How Five Atlantic Canadian Companies Hope To Transform Aquaculture In The Region


A group of Atlantic Canadian companies has come together for a project they say will transform the region’s aquaculture industry.

Grieg Seafood Newfoundland, along with SubC Imaging, AKVA Group, High-Tech Communications, and Halifax’s Innovasea, are bringing together an array of technologies to create a super-connected fish farm driven by innovative new forms of data collection.

They’re calling it the Integrated Operations and Real-Time Analytics Project, and say it will transform how farm operators care for their fish, their infrastructure, and the environment.

The $27-million project will be developed with the help of a $12-million contribution from the federal government, through Canada’s Ocean Supercluster Initiative.

The project is based in Newfoundland on what will eventually be a fish farm operated by Grieg Seafood, in Placentia Bay.

It will see a network of sensors, underwater cameras, and alert systems set up to form an integrated system that allows farm operators to better collect and analyze data about their operation.

The array of sensors and cameras will allow farm operators to live-stream video from their enclosures, monitor underwater nets for holes or other damage, and keep tabs on things like changing water temperature.

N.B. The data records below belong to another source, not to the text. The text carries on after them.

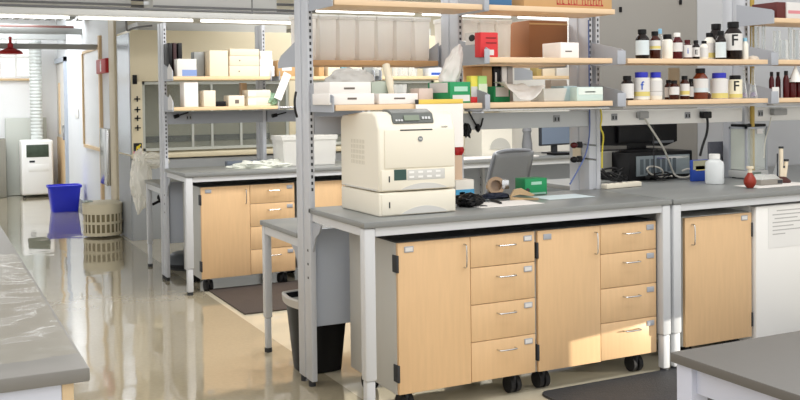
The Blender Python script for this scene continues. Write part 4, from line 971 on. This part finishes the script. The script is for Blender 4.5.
MB().lathe([(.012, .09), (.012, .112), (.02, .114), (.02, .126), (0, .126)], seg=18).build('neck', beige, t)
a = at(761, 186, y=.27); b_ = at(783, 186, y=.27); t = thing('small_instrument', 'small grey box with clear cover right of the red bulb', 'instrument', (a.x, .27, ZB+.002)); w = b_.x-a.x
MB().box(0, w, 0, .10, 0, .032, .004).build('body', mat('taupe_plastic', '8d8880', .5), t); MB().box(w-.045, w-.005, -.0012, -.0002, .006, .026).build('socket_panel', dark, t); MB().prism([(.01, .033), (w-.01, .033), (w*.7, .06), (w*.25, .06)], 'y', .01, .09).build('clear_cover', clear, t)
p = at(779, 175, y=.72); t = thing('flask', 'white conical flask behind the small grey instrument', 'flask', (p.x, .72, ZB+.001), group='clear flasks on the right shelves'); MB().lathe([(0, 0), (.038, 0), (.04, .01), (.012, .10), (.011, .125), (0, .125)], seg=20).build('body', mat('white_frost', 'e6e9ea', .3), t)
p = at(792, 184, z=ZB); t = thing('burette_stand', 'cream tubes standing in a dark red round base at right edge', 'stand', (p.x+.02, p.y+.10, ZB))
MB().lathe([(.055, 0), (.058, .012), (.03, .035), (0, .04)], seg=22).build('base', mat('dark_maroon_plastic', '47201c', .5), t)
for dx, hh in ((0, .21), (.045, .13), (.012, .09)):
    b = MB().cyl((dx*.6, 0, .03), (dx, .0, hh), .013).build('tube', beige, t); MB().cyl((dx, 0, hh), (dx, 0, hh+.012), .015).build('stopper', dark, b)
MB().cyl((-.03, .0, .02), (-.03, 0, .18), .005).build('rod', dark, t)
cable([P(771, 117, .63), P(769, 128, .62), P(765, 140, .60), P(764, 158, .60)], .004, wc, 'thin white cable hanging above the balance')
# ---------- bay one bench items
t, w, h = pbox(455.5, 474, 180, ZB, .565, .11, mat('white_pale_card', 'e9e4da', .6), 'white and light blue wipes carton right of the printer', marks=((0, 1, .02, .52, mat('sky_blue_print', '4fa3cf', .6)), (.2, .5, .1, .4, labelw)))
p = at(486, 192, z=ZB); t = thing('tape_dispenser', 'brown packing tape roll on a dark dispenser', 'tape', (p.x-.16, .56, ZB), -.35)
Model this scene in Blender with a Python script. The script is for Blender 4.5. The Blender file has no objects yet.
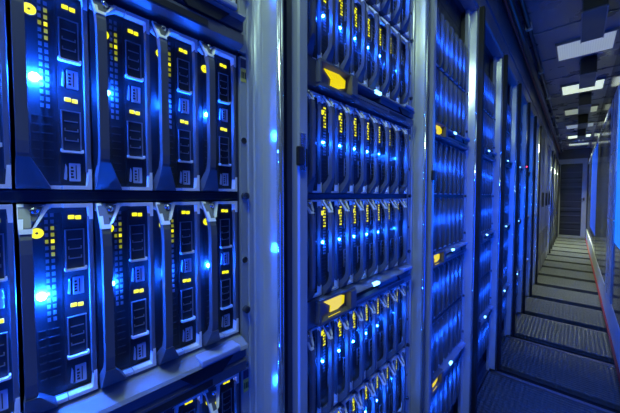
import bpy, bmesh, math, random
from mathutils import Vector, Matrix
random.seed(7)
SC = bpy.context.scene
COL = SC.collection
PI = math.pi

# ------------------------------------------------------------------ layout (metres)
# X to the right across the aisle, Y along the aisle, Z up; camera stands at (0, 0, CAM_Z)
CAM_Z = 1.10
F_PX = 285.0
YAW = math.atan(265.0 / F_PX)
PITCH = math.radians(2.1)
FRONT = -0.373            # plane of the blade handle frames
RIGHT = 0.227             # right side of the aisle
END_Y = 10.3
CEIL_Z = 2.35
RACK_TOP = 1.97
BLADE_W, BLADE_H = 0.0566, 0.195
ENC_W, ENC_H = 0.4528, 0.462
ENC_BASES = [0.843 + ENC_H, 0.843, 0.843 - ENC_H]     # top, middle, bottom
ENC_END = 0.234           # Y where the nearest rack's enclosures end
PITCH_Y = 0.60

# ------------------------------------------------------------------ materials
def mat(name, base=(.5, .5, .5), rough=.5, metal=0., emit=None, strength=0., spec=.5, bump=None, var=0.0, vscale=8.0, stretch=(1,1,1)):
    m = bpy.data.materials.new(name); m.use_nodes = True
    nt = m.node_tree; b = nt.nodes['Principled BSDF']
    b.inputs['Base Color'].default_value = (*base, 1)
    b.inputs['Roughness'].default_value = rough
    b.inputs['Metallic'].default_value = metal
    b.inputs['Specular IOR Level'].default_value = spec
    if emit:
        b.inputs['Emission Color'].default_value = (*emit, 1)
        b.inputs['Emission Strength'].default_value = strength
    if var > 0 or bump:
        tc = nt.nodes.new('ShaderNodeTexCoord')
        mp = nt.nodes.new('ShaderNodeMapping'); mp.inputs['Scale'].default_value = stretch
        nz = nt.nodes.new('ShaderNodeTexNoise'); nz.inputs['Scale'].default_value = vscale; nz.inputs['Detail'].default_value = 5
        nt.links.new(tc.outputs['Object'], mp.inputs['Vector']); nt.links.new(mp.outputs['Vector'], nz.inputs['Vector'])
        if var > 0:
            rmp = nt.nodes.new('ShaderNodeMapRange')
            rmp.inputs['From Min'].default_value = .3; rmp.inputs['From Max'].default_value = .7
            rmp.inputs['To Min'].default_value = max(.02, rough - var); rmp.inputs['To Max'].default_value = min(1, rough + var)
            nt.links.new(nz.outputs['Fac'], rmp.inputs['Value']); nt.links.new(rmp.outputs['Result'], b.inputs['Roughness'])
            mx = nt.nodes.new('ShaderNodeMix'); mx.data_type = 'RGBA'
            mx.inputs['A'].default_value = (*[c * .82 for c in base], 1); mx.inputs['B'].default_value = (*[min(1, c * 1.12) for c in base], 1)
            nt.links.new(nz.outputs['Fac'], mx.inputs['Factor']); nt.links.new(mx.outputs['Result'], b.inputs['Base Color'])
        if bump:
            bp = nt.nodes.new('ShaderNodeBump'); bp.inputs['Strength'].default_value = bump; bp.inputs['Distance'].default_value = .002
            nt.links.new(nz.outputs['Fac'], bp.inputs['Height']); nt.links.new(bp.outputs['Normal'], b.inputs['Normal'])
    return m

M = {}
M['black'] = mat('black_plastic', (.022, .023, .028), .42, var=.08, vscale=30)
M['face'] = mat('blade_face', (.045, .046, .052), .38, var=.08, vscale=40)
M['chassis'] = mat('chassis_steel', (.10, .105, .12), .42, .5, var=.08, vscale=12)
M['bar'] = mat('handle_grey', (.15, .155, .17), .36, .3, var=.07, vscale=25, stretch=(1, 1, .2))
M['gusset'] = mat('gusset_grey', (.13, .135, .15), .5, .1, var=.08, vscale=40)
M['silver'] = mat('light_silver', (.86, .87, .85), .36, .0, var=.06, vscale=40)
M['chrome'] = mat('bright_metal', (.85, .85, .85), .15, .9, var=.05, vscale=60)
M['post'] = mat('brushed_steel', (.72, .75, .75), .18, .45, var=.04, vscale=14, stretch=(3, 3, .25), bump=.05)
M['rail'] = mat('zinc_rail', (.50, .53, .54), .38, .35, var=.08, vscale=20, stretch=(1, 1, .2))
M['rack'] = mat('rack_paint', (.085, .088, .10), .4, .3, var=.08, vscale=8)
M['seal'] = mat('rubber_seal', (.008, .008, .009), .6)
M['shelf'] = mat('shelf_grey', (.16, .165, .185), .35, .3, var=.08, vscale=20, stretch=(1, .2, 1))
M['lip'] = mat('matt_lip_grey', (.26, .27, .29), .62, .0, spec=.2, var=.05, vscale=20)
M['bead'] = mat('rolled_edge_steel', (.66, .69, .70), .07, .8)
M['vent'] = mat('vent_grey', (.22, .23, .26), .3, .3)
M['yellow'] = mat('yellow_light', (.3, .25, .02), .4, 0, (.98, .93, .0), 1.1)
M['yellowdim'] = mat('dim_yellow_light', (.2, .18, .02), .4, 0, (.70, .72, .0), .38)
M['screen'] = mat('amber_screen', (.1, .08, .0), .3, 0, (1, .80, .0), .85)
M['blue'] = mat('blue_light', (.1, .2, .6), .3, 0, (.006, .10, 1.0), 3000.0)
M['bluestrong'] = mat('strong_blue_light', (.1, .2, .6), .3, 0, (.006, .10, 1.0), 9000.0)
M['bluefar'] = mat('small_blue_light', (.1, .2, .6), .3, 0, (.006, .09, 1.0), 1100.0)
M['cyan'] = mat('cyan_light', (.1, .4, .6), .3, 0, (.16, .50, 1.0), 5.0)
M['red'] = mat('red_light', (.5, .02, .02), .3, 0, (1, .03, .08), 6.0)
M['tab'] = mat('tab_blue', (.40, .46, .62), .3, .2)
M['sticker'] = mat('yellow_sticker', (.85, .75, .14), .5)
M['ink'] = mat('dark_ink', (.03, .03, .03), .6)
M['badge'] = mat('navy_badge', (.03, .04, .12), .4)
M['wallpaint'] = mat('soffit_paint', (.20, .21, .27), .38, .2, var=.08, vscale=4)
M['ceil'] = mat('ceiling_panel', (.17, .17, .23), .30, .3, var=.06, vscale=4)
M['darkwall'] = mat('glossy_wall', (.05, .055, .08), .16, .35, var=.05, vscale=3, stretch=(1, 1, .15))
M['alu'] = mat('aluminium', (.62, .65, .67), .28, .5, var=.06, vscale=12, stretch=(1, 1, .2))
M['kerb'] = mat('kerb_grey', (.84, .85, .83), .35, .3, var=.06, vscale=6)
M['redpaint'] = mat('red_stripe', (.22, .01, .02), .45)
M['pipe'] = mat('dark_pipe', (.09, .09, .10), .3, .6)
M['cable'] = mat('red_cable', (.16, .03, .03), .5)
M['fixture'] = mat('fixture_grey', (.22, .22, .25), .35, .4, var=.05, vscale=10)
M['white'] = mat('white_plastic', (.75, .76, .74), .4)
M['blueglow'] = mat('blue_wall_glow', (.05, .15, .5), .25, 0, (.0, .08, 1.0), .5)  # blue glow on the wall put in as emission
M['cyanglow'] = mat('pale_blue_wall_glow', (.10, .3, .6), .25, 0, (.0, .20, 1.0), .9)  # paler wall glow, likewise put in as emission
M['doorleaf'] = mat('door_navy', (.025, .027, .04), .3, .4, var=.06, vscale=5, stretch=(.1, 1, 6))
M['doorframe'] = mat('door_frame_grey', (.34, .35, .36), .4, .3, var=.06, vscale=8)

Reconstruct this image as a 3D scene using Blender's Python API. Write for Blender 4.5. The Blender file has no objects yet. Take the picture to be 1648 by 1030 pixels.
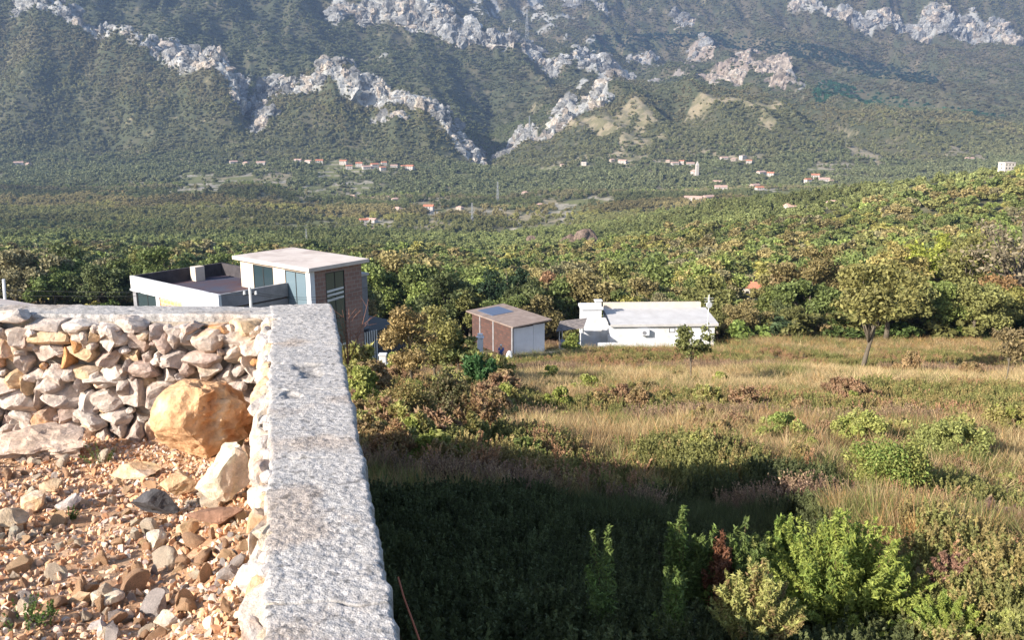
import bpy, bmesh, math, random
import numpy as np
from mathutils import Vector, Matrix, Euler
random.seed(7); RNG = np.random.default_rng(7)
R = math.radians
S = bpy.context.scene
C = S.collection
# ------------------------------------------------------------------ camera, world, sun
W0, H0, F0 = 1648.0, 1030.0, 1427.0
PITCH = R(13.2); CP, SP = math.cos(PITCH), math.sin(PITCH)
cam_d = bpy.data.cameras.new('camera'); cam = bpy.data.objects.new('camera', cam_d); C.objects.link(cam)
cam.location = (0, 0, 0); cam.rotation_euler = (math.pi/2 - PITCH, 0, 0)
cam_d.sensor_width = 36; cam_d.lens = 36*F0/W0; cam_d.clip_start = 0.05; cam_d.clip_end = 20000
S.camera = cam
SUN_EL, TO_SUN = R(25.0), Vector((-0.819, -0.574, 0)).normalized()
to_sun = Vector((TO_SUN.x*math.cos(SUN_EL), TO_SUN.y*math.cos(SUN_EL), math.sin(SUN_EL)))
w = bpy.data.worlds.new('World'); S.world = w; w.use_nodes = True
nt = w.node_tree; bg = nt.nodes['Background']; sky = nt.nodes.new('ShaderNodeTexSky')
sky.sky_type = 'NISHITA'; sky.sun_disc = False; sky.sun_elevation = SUN_EL; sky.sun_rotation = math.atan2(TO_SUN.x, TO_SUN.y)
sky.air_density = 1.0; sky.dust_density = 1.0
nt.links.new(sky.outputs[0], bg.inputs[0]); bg.inputs[1].default_value = 0.12
sl = bpy.data.lights.new('sun', 'SUN'); sl.energy = 5.0; sl.angle = R(0.5); sl.color = (1.0, 0.93, 0.82)
so = bpy.data.objects.new('sun', sl); C.objects.link(so); so.rotation_euler = (-to_sun).to_track_quat('-Z', 'Y').to_euler()
so.location = (-30, -20, 40)
S.view_settings.view_transform = 'Standard'; S.view_settings.look = 'None'; S.view_settings.gamma = 1.0
S.view_settings.exposure = 0.88
S.cycles.max_bounces = 5; S.cycles.diffuse_bounces = 2; S.cycles.transmission_bounces = 3; S.cycles.volume_bounces = 0
S.cycles.transparent_max_bounces = 8

def row_t(row): return math.tan(PITCH + math.atan((row - 515.0)/F0))
def unproj(px, row, d):
    """world point seen at that place of the photo, d metres ahead"""
    v = (row - 515.0)/F0; u = (px - 824.0)/F0; den = CP - v*SP
    return Vector((u/den*d, d, -(SP + v*CP)/den*d))
def proj(P):
    dep = P[...,1]*CP - P[...,2]*SP; up = P[...,1]*SP + P[...,2]*CP
    return 824 + F0*P[...,0]/dep, 515 - F0*up/dep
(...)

It will even employ technology that lets farm operators remotely feed their fish.

Tim Stone of Innovasea explains that, while much of this technology already exists in other parts of the world, the Integrated Operations and Real-Time Analytics Project will bring it together in ways that haven’t been seen before.

“We’re not talking about making incremental improvements to technology, we’re talking about actually changing the way people do things,” he says.

Innovasea’s technology, for example, will allow farm operators to draw on machine learning to detect how hungry their fish are. Specially designed cameras will measure the biomass of the animals, and monitor how much of their food is going uneaten.

“These are major changes in the way people do aquaculture,” Stone said.

Perry Power with Grieg Seafood says this kind of comprehensive analytical approach is a “significant step for the aquaculture industry in Atlantic Canada.”

He says the project will allow Grieg to practice “precise farming” that uses “big data to make wise decisions around fish welfare, around caretaking for the environment.”

To make all of this happen, the project partners plan to build a series of microwave towers that will create a “high-speed web” to beam real-time data from the network to shore.

Power says all the data collected from Placentia Bay will also be live-streamed and made available to anyone who wants it.

According to Canada’s Ocean Supercluster, the project will create 138 jobs, including 20 at the project’s implementation.